:: What is needed ::
Copy out every line exactly, passing over the pictures.

►

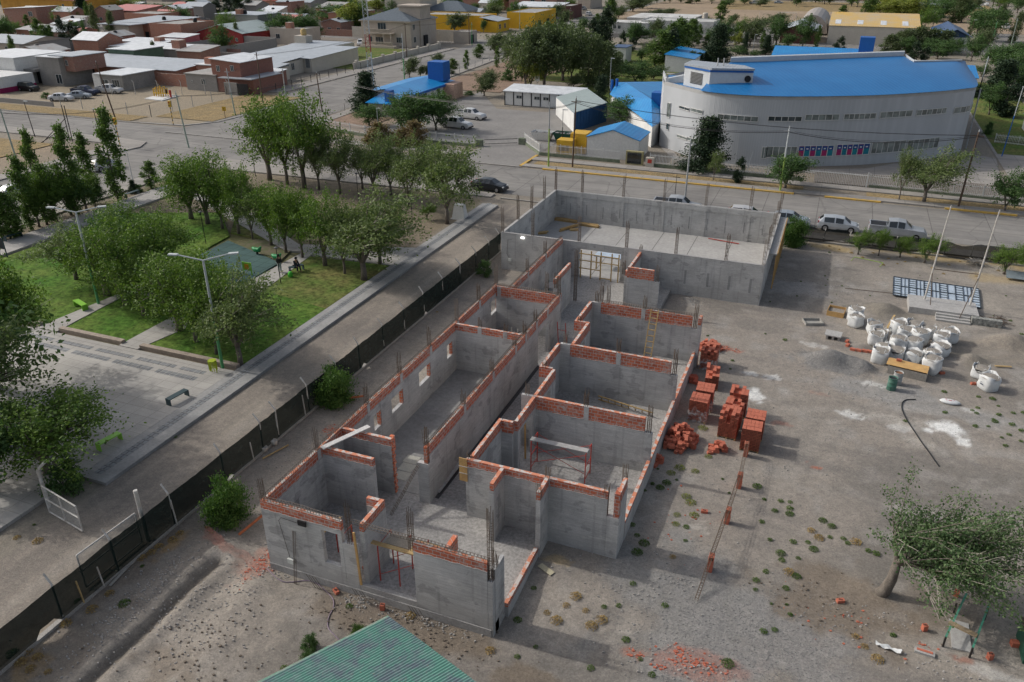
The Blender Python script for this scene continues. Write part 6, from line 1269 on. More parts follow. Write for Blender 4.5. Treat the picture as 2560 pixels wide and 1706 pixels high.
 # TOWN: houses, halls, walls
m_glass=glassmat('window_glass');m_glassl=glassmat('window_glass_pale',(.095,.11,.105),.25)
WALL={'grey':M('render_grey',(.30,.285,.265),(.23,.22,.205),scale=.5,fine=.1),'brick':brickmat('house_brick',(.30,.125,.085),(.25,.10,.07),(.34,.29,.25),.2,.35,.02,.3),'brickn':brickmat('house_brick_new',(.40,.145,.08),(.33,.115,.065),(.36,.31,.27),.2,.35,.02,.25),'cream':M('render_cream',(.52,.48,.41),(.46,.42,.36),scale=.4,fine=.05),'stone':M('render_stone',(.47,.41,.345),(.41,.355,.30),scale=.6,fine=.07),'white':M('render_white',(.66,.66,.64),(.56,.56,.545),scale=.4,fine=.06),'yellow':M('render_yellow',(.68,.40,.03),(.60,.35,.03),scale=.4,fine=.05),'ochre':M('render_ochre',(.52,.27,.05),scale=.4,fine=.06),'red':M('siding_red',(.30,.04,.04),(.24,.035,.035),scale=.6,fine=.08),'green':M('render_green',(.11,.17,.12),(.09,.14,.10),scale=.5),'dbrick':brickmat('house_brick_dark',(.27,.105,.075),(.22,.085,.06),(.24,.18,.15),.2,.35,.015,.1),'brown':M('siding_brown',(.13,.055,.045),(.10,.045,.04),scale=.6),'pink':M('render_pink',(.55,.17,.18),scale=.5),'stained':M('stained_white',(.62,.62,.60),(.36,.355,.34),scale=.35,fine=.1),'block':brickmat('grey_block',(.30,.285,.27),(.26,.25,.235),(.22,.21,.20),.2,.4,.02,.2),'salmon':M('render_salmon',(.60,.40,.30),scale=.5),'purple':M('purple_wall',(.13,.07,.20),scale=.5)}
ROOF={'zinc':sheetmat('zinc_roof',(.37,.40,.43),(.27,.30,.32),'x',.45,.45,.35),'bright':sheetmat('bright_zinc_roof',(.66,.68,.69),(.44,.46,.47),'x',.45,.4,.3),'greyroof':sheetmat('grey_roof',(.33,.36,.39),(.27,.30,.33),'x',.45,.5,.35),'redroof':sheetmat('red_roof',(.46,.12,.10),(.40,.14,.12),'x',.5,.5,.35),'blue':sheetmat('blue_roof',(.004,.18,.46),(.012,.25,.54),'x',.5,.38,.4,scale=.25),'slate':M('slate_roof',(.12,.145,.17),(.09,.11,.13),scale=2,fine=.12),'flat':M('flat_roof',(.36,.35,.33),(.27,.265,.25),scale=.4,fine=.12),'yellowr':sheetmat('yellow_roof',(.62,.38,.05),(.48,.40,.28),'x',.6,.4,.35,dirt=1.0,scale=.22),'dblue':sheetmat('dark_blue_roof',(.02,.055,.14),(.03,.07,.16),'x',.5,.4),'greenish':sheetmat('grey_green_roof',(.34,.40,.38),(.28,.33,.32),'x',.5,.5),'rust':sheetmat('rusty_roof',(.34,.36,.36),(.25,.20,.16),'x',.5,.5,dirt=.9)}
ROOF['pale']=M('pale_membrane',(.50,.50,.48),(.38,.38,.36),scale=.3,fine=.1)
m_fr=M('window_frame',(.62,.62,.60),rough=.5,fine=.02);m_dark=M('dark_opening',(.03,.03,.032));m_blk=MATS['black_plastic']
def window(par,x,y,z,w_,h,face='s',frame=None,glass=None,bars=2,name='window'):
 """face s: in a wall facing -Y at y; e: facing +X at x; w: facing -X at x"""
 t=.05;fm=MB();gm=MB()
 def bx_(m_,a0,a1,z0,z1,d0,d1):
  if face=='s':m_.box(x+a0,x+a1,y-d1,y-d0,z0,z1)
  elif face=='e':m_.box(x+d0,x+d1,y+a0,y+a1,z0,z1)
  else:m_.box(x-d1,x-d0,y+a0,y+a1,z0,z1)
 bx_(gm,t,w_-t,z+t,z+h-t,.004,.03)
 for a0,a1,z0,z1 in((0,w_,z,z+t),(0,w_,z+h-t,z+h),(0,t,z+t,z+h-t),(w_-t,w_,z+t,z+h-t)):bx_(fm,a0,a1,z0,z1,.002,.07)
 for k in range(1,bars):bx_(fm,w_*k/bars-.025,w_*k/bars+.025,z+t,z+h-t,.032,.06)
 f_=obj(name,fm,frame or m_fr,par);obj('pane',gm,glass or m_glass,f_);return f_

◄

:: Result for this task ::
The Blender Python script for this scene continues. Write part 6, from line 1269 on. More parts follow. Write for Blender 4.5. Treat the picture as 2560 pixels wide and 1706 pixels high.
 # TOWN: houses, halls, walls
m_glass=glassmat('window_glass');m_glassl=glassmat('window_glass_pale',(.095,.11,.105),.25)
WALL={'grey':M('render_grey',(.30,.285,.265),(.23,.22,.205),scale=.5,fine=.1),'brick':brickmat('house_brick',(.30,.125,.085),(.25,.10,.07),(.34,.29,.25),.2,.35,.02,.3),'brickn':brickmat('house_brick_new',(.40,.145,.08),(.33,.115,.065),(.36,.31,.27),.2,.35,.02,.25),'cream':M('render_cream',(.52,.48,.41),(.46,.42,.36),scale=.4,fine=.05),'stone':M('render_stone',(.47,.41,.345),(.41,.355,.30),scale=.6,fine=.07),'white':M('render_white',(.66,.66,.64),(.56,.56,.545),scale=.4,fine=.06),'yellow':M('render_yellow',(.68,.40,.03),(.60,.35,.03),scale=.4,fine=.05),'ochre':M('render_ochre',(.52,.27,.05),scale=.4,fine=.06),'red':M('siding_red',(.30,.04,.04),(.24,.035,.035),scale=.6,fine=.08),'green':M('render_green',(.11,.17,.12),(.09,.14,.10),scale=.5),'dbrick':brickmat('house_brick_dark',(.27,.105,.075),(.22,.085,.06),(.24,.18,.15),.2,.35,.015,.1),'brown':M('siding_brown',(.13,.055,.045),(.10,.045,.04),scale=.6),'pink':M('render_pink',(.55,.17,.18),scale=.5),'stained':M('stained_white',(.62,.62,.60),(.36,.355,.34),scale=.35,fine=.1),'block':brickmat('grey_block',(.30,.285,.27),(.26,.25,.235),(.22,.21,.20),.2,.4,.02,.2),'salmon':M('render_salmon',(.60,.40,.30),scale=.5),'purple':M('purple_wall',(.13,.07,.20),scale=.5)}
ROOF={'zinc':sheetmat('zinc_roof',(.37,.40,.43),(.27,.30,.32),'x',.45,.45,.35),'bright':sheetmat('bright_zinc_roof',(.66,.68,.69),(.44,.46,.47),'x',.45,.4,.3),'greyroof':sheetmat('grey_roof',(.33,.36,.39),(.27,.30,.33),'x',.45,.5,.35),'redroof':sheetmat('red_roof',(.46,.12,.10),(.40,.14,.12),'x',.5,.5,.35),'blue':sheetmat('blue_roof',(.004,.18,.46),(.012,.25,.54),'x',.5,.38,.4,scale=.25),'slate':M('slate_roof',(.12,.145,.17),(.09,.11,.13),scale=2,fine=.12),'flat':M('flat_roof',(.36,.35,.33),(.27,.265,.25),scale=.4,fine=.12),'yellowr':sheetmat('yellow_roof',(.62,.38,.05),(.48,.40,.28),'x',.6,.4,.35,dirt=1.0,scale=.22),'dblue':sheetmat('dark_blue_roof',(.02,.055,.14),(.03,.07,.16),'x',.5,.4),'greenish':sheetmat('grey_green_roof',(.34,.40,.38),(.28,.33,.32),'x',.5,.5),'rust':sheetmat('rusty_roof',(.34,.36,.36),(.25,.20,.16),'x',.5,.5,dirt=.9)}
ROOF['pale']=M('pale_membrane',(.50,.50,.48),(.38,.38,.36),scale=.3,fine=.1)
m_fr=M('window_frame',(.62,.62,.60),rough=.5,fine=.02);m_dark=M('dark_opening',(.03,.03,.032));m_blk=MATS['black_plastic']
def window(par,x,y,z,w_,h,face='s',frame=None,glass=None,bars=2,name='window'):
 """face s: in a wall facing -Y at y; e: facing +X at x; w: facing -X at x"""
 t=.05;fm=MB();gm=MB()
 def bx_(m_,a0,a1,z0,z1,d0,d1):
  if face=='s':m_.box(x+a0,x+a1,y-d1,y-d0,z0,z1)
  elif face=='e':m_.box(x+d0,x+d1,y+a0,y+a1,z0,z1)
  else:m_.box(x-d1,x-d0,y+a0,y+a1,z0,z1)
 bx_(gm,t,w_-t,z+t,z+h-t,.004,.03)
 for a0,a1,z0,z1 in((0,w_,z,z+t),(0,w_,z+h-t,z+h),(0,t,z+t,z+h-t),(w_-t,w_,z+t,z+h-t)):bx_(fm,a0,a1,z0,z1,.002,.07)
 for k in range(1,bars):bx_(fm,w_*k/bars-.025,w_*k/bars+.025,z+t,z+h-t,.032,.06)
 f_=obj(name,fm,frame or m_fr,par);obj('pane',gm,glass or m_glass,f_);return f_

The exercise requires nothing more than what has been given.